Arts advocate Joseph Benesh challenges constituents to raise the bar.
Since the Great Recession, Arizona’s arts organizations have been on tenterhooks about state funding. Last year, Governor Doug Ducey initially zeroed out the budget line for the Arizona Commission on the Arts, which provides support grants for everything from the Heard Museum to ballet in Yuma, before the state Legislature approved a $2.2 million allocation. Joseph Benesh, the new executive director of the advocacy organization Arizona Citizens for the Arts, wants more stability in the funding process, and more funds: This year he asks for $3.5 million for the commission.
“We have to get new baselines,” Benesh, 47, says over coffee at Roosevelt Row’s MonOrchid Gallery. “If, as a state, we say we care about the arts, the arts have to have a permanent place there. And we have to get more because we need to do more.”
For Benesh, who started last summer after eight years leading Phoenix Center for the Arts, “doing more” means positioning the arts at the heart of communities. His passion comes from his own experience: When he was growing up in California, theater was a steadying force. “Performing artists have an inherent understanding of community. If one person isn’t pulling their weight… it brings everybody else down.”
How to distill that collective enthusiasm into a bigger funding ask? Benesh has been traveling across the state on his 2003 Harley or the 1979 VW bus he inherited from his grandfather (“I was able to restore it and take him in a drive for it one more time before he passed”), encouraging leaders of arts organizations to get more involved in lobbying and identify “advocacy deputies.” Instead of annual meetings with legislators, Benesh plans to knock on statehouse doors once a month.
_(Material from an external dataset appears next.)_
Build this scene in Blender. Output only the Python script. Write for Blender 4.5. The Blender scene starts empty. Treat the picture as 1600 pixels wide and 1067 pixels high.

A podcast he launched last fall, AZ Uncensored, puts an artist and state legislator in the same room, the better to show how their interests mesh. “When elected officials meet the people doing the work on the ground, they’ll have more of an interest in supporting our sector,” he says.
Community spirit, Benesh says, gives him confidence that lawmakers will sign off on that $3.5 million request. “I’m confident that in three years it can be $10 or $20 million.” He pauses. “If people are willing to show up.”
Hidden Gems
Three of Benesh’s favorite underappreciated culture spots in Arizona:
Murals on 16th Street and Oak Street Alley
“Phoenix could be the mural capital of the world. We have thousands of miles of blank canvas.” Other cities may argue, but “I don’t want to take no for an answer.”
La Posada
This Winslow hotel and gallery, built in 1929, has bloomed into a haven. “It’s a good example of how the arts can lead development.”
Buses by the Bridge
Benesh attends this annual gathering of VW bus owners in Lake Havasu City that’s part auto show, part cultural jamboree. “People come from all across the political spectrum, but… we all get along.”